Journalist and podcaster Kara Swisher has covered American tech since the dot-com boom in the early 1990s and has become known for holding industry leaders accountable in her no-holds-barred interviews. With thirty years of unparalleled access to a who’s who of Silicon Valley — from Jeff Bezos to Steve Jobs to Mark Zuckerberg — she has plenty of tea to spill in her much-hyped new book. But there’s more than just gossip here: it’s a thoughtful history of a period that has irrevocably changed our world and a surprisingly hopeful vision of the potential role of tech in our future. 

 

Last House

By Jessica Shattuck ’01SOA

In her latest novel, Jessica Shattuck, the best-selling writer of The Women in the Castle, captures two generations, each caught up in the politics of their time. The book opens in 1953, when World War II vet Nick Taylor, a lawyer for a major American oil company, gets drawn into the Iranian coup d’état. Meanwhile, his wife, Bet, once an Army code-breaker, bides her time in the suburbs, raising their children, Katherine and Harry. Fifteen years later, those children are grown and protesting all that their parents stood for, Katherine at a liberal newspaper in Morningside Heights and Harry near the family’s country home in Vermont. 

 

The Age of Grievance 

By Frank Bruni ’88JRN

American politics has changed drastically over the last several decades. In his compelling new book, Frank Bruni argues that much of that change can be attributed to a cultural shift in attitude: we’ve become a nation of whiners. Bruni writes that Americans on both sides of the aisle feel victimized and aggrieved (though he is clear that he thinks the Right has weaponized this tactic in more dangerous ways), and politicians have responded in kind.
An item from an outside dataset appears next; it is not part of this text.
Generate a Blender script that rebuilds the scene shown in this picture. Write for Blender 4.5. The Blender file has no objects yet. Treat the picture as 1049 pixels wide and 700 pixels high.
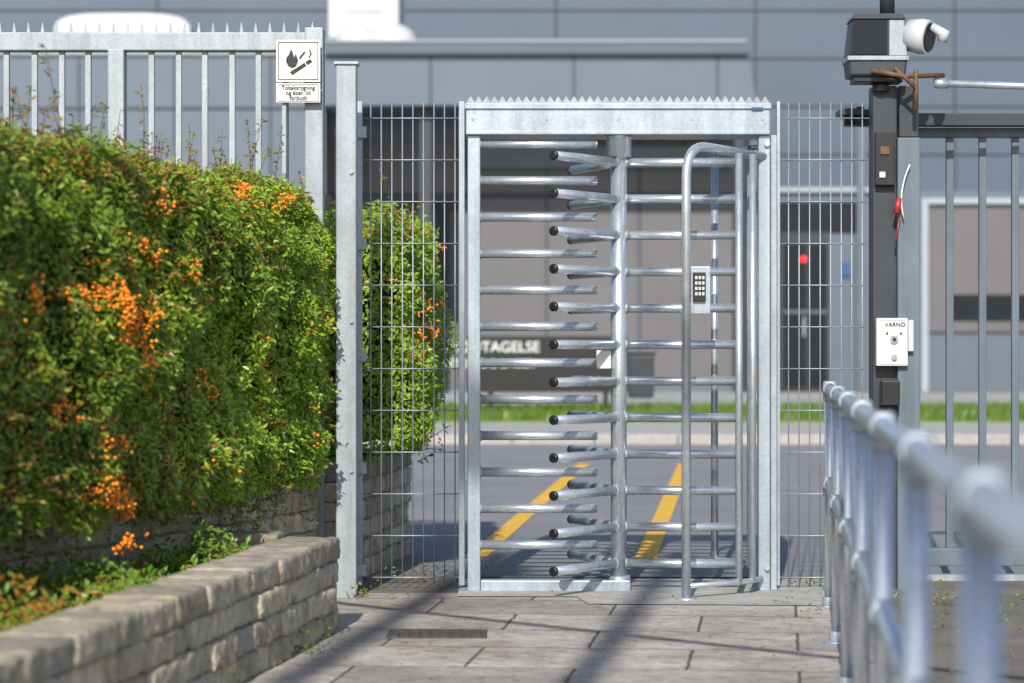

Bruni contends that while grievance is not a new concept, and has historically often been good, this new era is different. Legitimate complaints are lost among exaggerated ones. And in a nation with broad gun ownership, the results can be devastating. 

 

You Get What You Pay For

By Morgan Parker ’10CC

The author of three award-winning poetry collections and a young-adult novel, Morgan Parker has a bold, provocative, often hilarious voice, and her insights about Black womanhood in contemporary America have resonated with a wide audience. But in her personal life, Parker often feels isolated and alone: “I’m a poet who has never experienced true romantic love; I believe this is an American tragedy.” Her latest book, an essay collection, explores this and other intimate themes, with plenty of reflection on the greater societal contexts. 

 

A Walk in the Park

By Kevin Fedarko ’88CC

Veteran journalist Kevin Fedarko is no stranger to the Grand Canyon: his first book, The Emerald Mile, told the story of a thrill seeker who rode a wooden boat the entire length of the Colorado River. But now, Fedarko himself is the adventurer. Accompanied by National Geographic photographer Pete McBride, Fedarko embarked on a 750-mile, end-to-end trek through the awe-inspiring gorge. With no marked trail, punishing temperatures, and death-defying cliffs, it’s considered one of the hardest hikes in the world — and indeed, the year-long trip nearly killed them both. Fedarko’s prose is often funny, but he also pays appropriate respect to both the land and the native people that have called it home for thousands of years. 

 

The Age of Revolutions

By Nathan Perl-Rosenthal ’11GSAS 

In an ambitious survey of what Thomas Paine called “the age of revolutions,” historian Nathan Perl-Rosenthal traces revolutionary movements of the late eighteenth and early nineteenth centuries in North America, Spanish America, Europe, and Haiti. Producing the first narrative history of the era, Perl-Rosenthal assembles a cast of famous (John Adams, Napoleon, Toussaint Louverture) and lesser-known figures (Peruvian nun Maria De La Concepción Rivadeneyra) to show how two generations forged massive transformations and how political progress often came at the expense of racial and social equality.